Le regard simple et empli de sagesse d’une personne non nommée, regard posé sur le monde par qui a vécu en ce monde et a été vécue par ce même monde. Nous sommes autant la vie du monde que le monde est vivant en nous. Il y a donc ce « savoir » qui signifie ici plutôt « connaissance » que prétention à une certitude, c’est le savoir ancien, le « connais ». Ce mot en lequel et par lequel chacun peut renaître :

 

Elle sait qu’elle ne sera jamais mûre, que cent années ne suffisent pas à parfaire le tableau. Elle va vers ce qu’elle n’a pu résoudre : l’équation souveraine, l’exode au long cours, les futaies. Elle énumère tout ce qui manque à son bagage.
 

Vient le temps d’acquiescer. Et de signer d’un œil le blanc cahier des charges.

 

Et le regard posé ne va pas sans réalisme – quant à l’homme : « On vit pour que perdure, servile, l’infâme race humaine ».
Alors, quitter bientôt cette part de vie, celle que nous vivons dans le présent d’une vie, c’est préparer son « évasion », ce qui pose la question du corps, question sans cesse sous-jacente dans ces pages. Le corps en lequel nous sommes et vivons, enfermés. Peut-être. Enfermés, sans doute.
L’attente ne se vit sans un agir :

 

Elle tient à mille mains sa promesse.
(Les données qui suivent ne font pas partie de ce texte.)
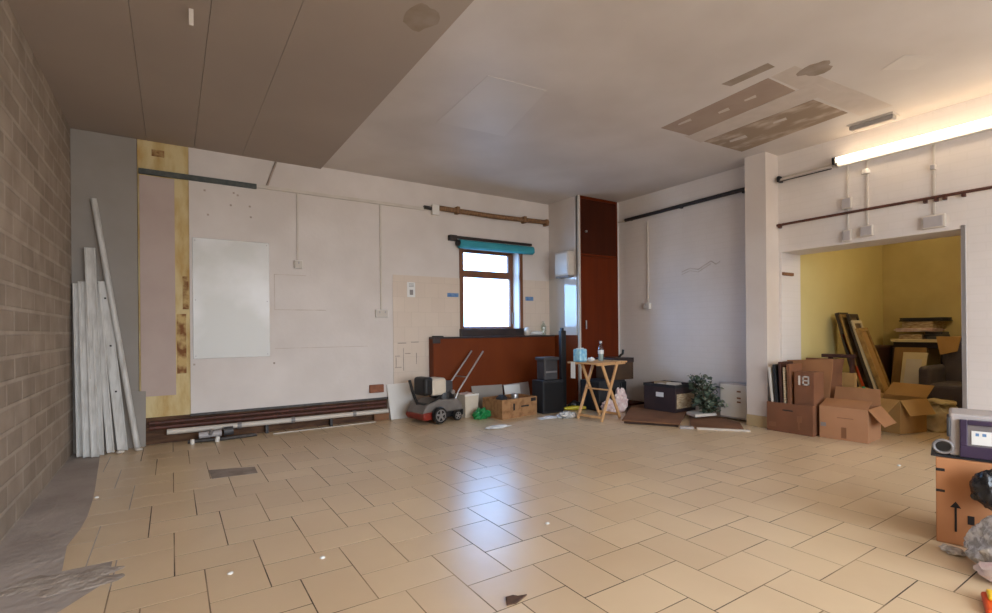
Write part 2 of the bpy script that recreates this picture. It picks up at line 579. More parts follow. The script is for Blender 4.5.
slab = MB().box(XL - 0.3, 9.2, YF - 0.3, 6.6, -0.12, -0.0019).build('floor', M['grout'])
struct(slab, 'floor of beige tiles in a herringbone pattern with worn grey concrete along the block wall', 'floor')
tb = MB()
g = 0.1225
ox, oy = 1.35 - 2 * g, 1.95 - 2 * g
gap = 0.003
rt = random.Random(3)
for a in range(-40, 60):
    for b in range(-40, 40):
        for (u0, v0, w, h) in ((0, 0, 3, 2), (0, 2, 2, 3)):
            U = u0 + 2 * a + 3 * b
            V = v0 + 2 * a - 3 * b
            x0, y0 = ox + U * g, oy + V * g
            x1, y1 = x0 + w * g, y0 + h * g
            if x1 < XL or x0 > 8.9 or y1 < YF or y0 > YB:
                continue
            cx, cy = (x0 + x1) / 2, (y0 + y1) / 2
            if cx > XA + 0.3 and not (-1.2 < cy < 3.2):
                continue
            poly = [(x0 + gap, y0 + gap), (x1 - gap, y0 + gap), (x1 - gap, y1 - gap), (x0 + gap, y1 - gap)]
            # broken edge next to the left wall
            if x0 < 0.0:
                e0, e1 = strip_edge(y0), strip_edge(y1)
                poly = clip(poly, 1.0, -(e1 - e0) / (y1 - y0), e0 - y0 * (e1 - e0) / (y1 - y0))
                if 2.9 < cy < 3.15 and x0 < -0.26:
                    poly = clip(poly, 1, 0, -0.26)
            if len(poly) < 3:
                continue
            # the mortar filled hole in the tiling
            tx, ty = rt.uniform(-1, 1) * 0.002, rt.uniform(-1, 1) * 0.002
            mean = sum(p[0] for p in poly) / len(poly), sum(p[1] for p in poly) / len(poly)
            top = [tb._v((p[0], p[1], -0.0012 + (p[0] - mean[0]) * tx + (p[1] - mean[1]) * ty)) for p in poly]
            bot = [tb._v((p[0], p[1], -0.0061)) for p in poly]
            tb.bm.faces.new(top)
            for i in range(len(poly)):
                j = (i + 1) % len(poly)
                tb.bm.faces.new((bot[i], bot[j], top[j], top[i]))
tiles = tb.build('tiling', M['tile'], slab)
cb = MB()
prev = []
ys = [i * 0.12 + YF for i in range(78)]
L = [cb._v((XL, y, -0.00172)) for y in ys]
R_ = [cb._v((strip_edge(y) + 0.26, y, -0.00172)) for y in ys]
for i in range(len(ys) - 1):
    cb.bm.faces.new((L[i], R_[i], R_[i + 1], L[i + 1]))
cb.build('concrete_strip', M['concrete'], slab)
rb = MB()
for i in range(26):
    x = -0.62 + 0.36 * rt.random()
    y = 2.93 + 0.17 * rt.random() - (x + 0.26) * 0.1
    rb.blob((x, y, -0.003), (0.05 + 0.05 * rt.random(), 0.03 + 0.03 * rt.random(), 0.004 + 0.003 * rt.random()), i, 0.3, 2, 2)
rb.build('broken_mortar', M['rubble'], slab, smooth=True)
MB().slab([(0.255, 4.50, -0.001), (0.58, 4.47, -0.001), (0.585, 4.69, -0.001), (0.25, 4.80, -0.001)], (0, 0, 0.002)).build('mortar_patch', M['mortar'], slab)

# ceiling
ce = MB().box(XL - 0.3, XR + 0.5, YF - 0.3, 6.6, H, H + 0.15).build('ceiling', M['ceiling'])
struct(ce, 'white painted ceiling with bare repaired patches', 'ceiling')


def cpatch(name, m, quad, t=0.003):
    q = [(x, y, H - t) for x, y in quad]
    return MB().slab(q, (0, 0, t)).build(name, m, ce)


cpatch('bare_patch', M['patch'], [(4.11, 3.25), (4.03, 2.14), (4.44, 2.13), (4.52, 3.22)])
cpatch('bare_patch', M['patch_rough'], [(4.80, 3.24), (4.75, 2.13), (5.32, 2.09), (5.45, 3.20)])
cpatch('filler_band', M['filler'], [(4.50, 3.26), (4.45, 1.98), (4.73, 1.97), (4.80, 3.28)], 0.002)
cpatch('filler_band', M['filler'], [(4.03, 2.12), (4.02, 1.93), (5.5, 1.80), (5.50, 2.06)], 0.0012)
cpatch('dark_slot', M['damp'], [(3.80, 2.40), (3.80, 2.02), (3.90, 2.02), (3.90, 2.38)], 0.0016)
pts = []
for k in range(16):
    an = 2 * PI * k / 16
    rr = 1 + 0.4 * mnoise.noise(Vector((math.cos(an) * 1.5, math.sin(an) * 1.5, 9)))
    pts.append((4.20 + 0.10 * rr * math.cos(an), 1.86 + 0.12 * rr * math.sin(an)))
MB().prism(pts, H - 0.0026, H).build('stain', M['damp'], ce)
cpatch('pale_patch', M['pale_ceiling'], [(4.66, 1.60), (4.55, 1.42), (4.78, 1.30), (4.88, 1.45)], 0.002)
cpatch('pale_patch', M['pale_ceiling'], [(2.15, 4.3), (2.1, 3.3), (2.65, 3.25), (2.9, 4.25)], 0.002)  # plain pale patch in the ceiling colour
for (x, y, w, h) in ((4.16, 2.95, 0.05, 0.16), (4.25, 2.62, 0.06, 0.12), (4.22, 2.35, 0.05, 0.12), (5.0, 2.9, 0.08, 0.2), (4.92, 2.45, 0.06, 0.14)):
    cpatch('filler_dab', M['filler'], [(x, y), (x + w, y + 0.02), (x + w * 0.8, y + h), (x + 0.01, y + h * 0.9)], 0.0045)

# grey boards under the left part of the ceiling
lc = MB()
edges = [XL, -0.20, 0.215, 0.675, 1.535]
for a, b in zip(edges, edges[1:]):
    lc.box(a + 0.0015, b - 0.0015, YF, YB, H - 0.026, H - 0.001)
lo = lc.build('ceiling_panel', M['panel'])
struct(lo, 'grey boards lining the left part of the ceiling', 'ceiling panel')
pts = []
for k in range(18):
    an = 2 * PI * k / 18
    rr = 1 + 0.35 * mnoise.noise(Vector((math.cos(an) * 1.5, math.sin(an) * 1.5, 4)))
    pts.append((1.33 + 0.10 * rr * math.cos(an), 2.88 + 0.15 * rr * math.sin(an)))
MB().prism(pts, H - 0.0275, H - 0.0255).build('damp_stain', M['damp_board'], lo)

# walls
wl_ = MB().box(XL - 0.25, XL, YF - 0.3, 6.6, -0.1, H + 0.1).build('wall_left', M['block'])
struct(wl_, 'bare grey blockwork wall along the left side', 'wall')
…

Celle de garder le cap à l’intérieur d’une mue qui se déglingue, d’une fuite des temps et des songes. Et qu’elle emmènera le plus loin possible, sur la carte stellaire. Le tableau n’est pas clos. Avant de traverser les ombres, pour gagner un autre soleil, il s’agit de signer l’ouvrage.

 

Cela ne va pas non plus sans pensée de ce qu’est l’être en dedans de la matière / corps :

 

Non, pas de temps ni d’heures. Un canal tiède, dont la géométrie échappe à toute emprise. Et dont la fluidité s’accorde au ballet utérin. On ne peut capturer l’art, le mouvement, la présence. Elle, l’invisible étendue. Pour la surprendre, il faudrait que quelqu’un l’invite à sa propre mort. Mais nul ne se sait habité.

 

Oui, à quel moment la géométrie qui vit en nous se met-elle à œuvrer et à devenir potier ? Et pourquoi ce moment précis se met-il à vivre en nous sans que nous le sachions véritablement ? Ce qui est captif peut se mettre à vivre, elle le sait :

 

Nous venons de bien loin, de cette lignée promise au féminin pluriel. Primitives, nous avons puisé l’eau d’une terre noire, modelée par toutes les marées. La pierre nous fut donnée en milliers de galets, et le feu ne connaissait que nous. Seul le vent était objet de partage.

 

Françoise Lison-Leroy plonge alors, en cette dernière partie de l’opus, dans l’authentique profondeur du réel. On ne revient pas indemne de tels voyages quand « il fait gris souris sur nos terres ».